Spectacularly Normal

For anyone reading the ramblings of a 30 something crazy women, they will know that I started writing as a way to document my mental health journey.
That journey has led me to today. It has been a pretty spectacular kind of normal day.
It was a day when one of my nearest and dearest looked at me and told me how proud she was of me and made my heart melt just a little.
This last few months I have worked my arse off to get to a place where I feel like the person I once was. (If I ignore the 3.5 stone of extra chub I now carry that is.)
I've always been a nervy person by nature, but until my smallest human was born I was a master at hiding the anxious, nauseating , heart pounding signs I wasn't cool with whatever I was doing. I was outwardly confident, loud and knew how to bat my eyelashes in the right direction.
I was the girl who bought matching underwear, donned little skirts and dresses and could walk further than down the stairs to the front door in a pair of heels.

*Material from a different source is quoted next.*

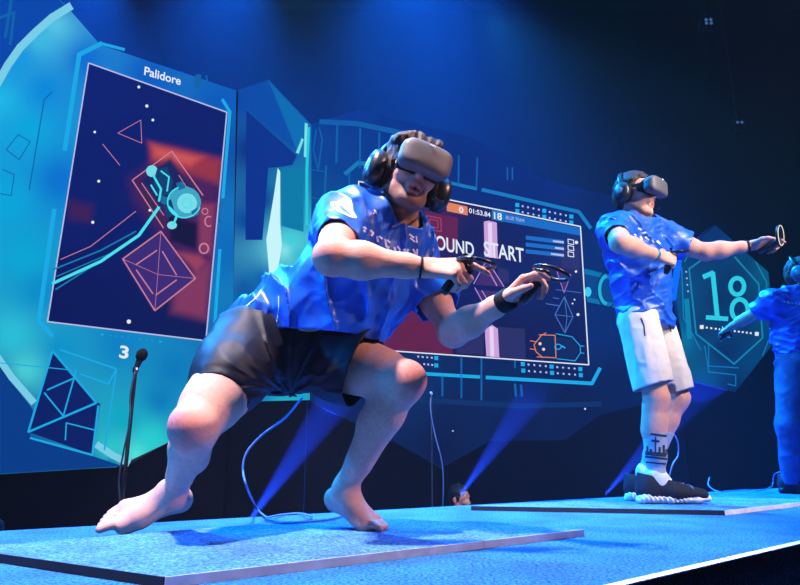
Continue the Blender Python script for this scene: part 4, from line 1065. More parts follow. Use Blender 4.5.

But I lost that girl after the second little bean arrived, I let her become buried under my insecurities and self loathing so today was a big deal because it was the day I realised that girl wasn't buried forever, and she's more than capable of climbing out of the layers of junk that I dumped on her.
One of my other girls from our tribe was on her annual birthday party mode for her son, she never lets us down with the celebrations each year, so I splashed on the makeup and roped the largest of my humans into fixing my hair. I thought about what I'd wear for longer than 2.6 seconds and took just a little bit extra time to enjoy getting ready.
Out the door and off I go to pick up my friend and we trundled to the kids party.
All fairly average, I hear you say. What's the big deal?
Well folks the big deal is that there were actually humans there. Adult humans who are lovely and have always been nice to me. Humans I've know for many many years, but who, this time even a month ago I'd have had a panic attack at the though of being in a room with.
That wasn't how my day was meant to roll though, there was no panic, no terror. No comparing myself to these other supermums. No thoughts of "they wouldn't want to speak to me anyway" or "I've nothing worth saying to these people." No shameful thoughts of how all these women are more together than I am, they are better than I am. All the things I've hammered into myself in every social gathering for the last 9 years were absent from my day.
The thought processes that had become a daily ritual around other walking, talking beings just weren't there. It didn't even occur to me I'd achieved anything until my friend climbed in the car, all serious looking with big proud eyes declaring how well I had done.
"There was no sign of any anxiety, I'm so proud of you. This is going to your year."
Those where the words that opened my eyes to the fact I am still me. I was always still under the rubble of life waiting to climb back out and, let me tell you it felt bloody amazing.
I mean seriously, brilliant. I'm actually tempted to get online and buy matching bras and knickers just to test run the old girl.
Okay, maybe not quite yet.
The point being that, I never had any reason to lose the person I once was. The only person who made me feel not good enough to be me, was me.
I've gone through the last few weeks of my life travels feeling somewhat self indulgent at the time I've spent being proud of myself. The time I've spent working on me and no one else.
I have felt a tinge of guilt at not worrying about anything but myself and my humans.
That guilt was unnecessary, the self care hasn't been selfish, it's been a human right I've denied myself for too long. That so many people I know are denying themselves every day.
It isn't self indulgent, working on our own confidence and happiness is the most unselfishly selfish thing anyone can do.
Why?
Because the people around us are more at ease, more relaxed. They have one less thing to worry about when a meltdown isn't always imminent.
I see the humans in my tribe smile when I walk into a room now when they used to just look tired, they don't wear that look of dread they did only a couple of months ago. Wondering what I was going to get upset about, yell about, cry and moan about for the duration of our time together.
For me, it's unrealistic to expect every day will be a day to feel proud /happy/confident. I carry with me that little imbalance in my makeup that means I am on a rollercoaster that hits big dips. But I am learning to ride out of them faster and with more skill than before. Although it's taken being a few feet under rock bottom to send me back upwards and back to life, it's been a journey worth traveling. One that I am now looking forward to and not dreading.
One that has taught me that every normal day, should always be a pretty spectacular day.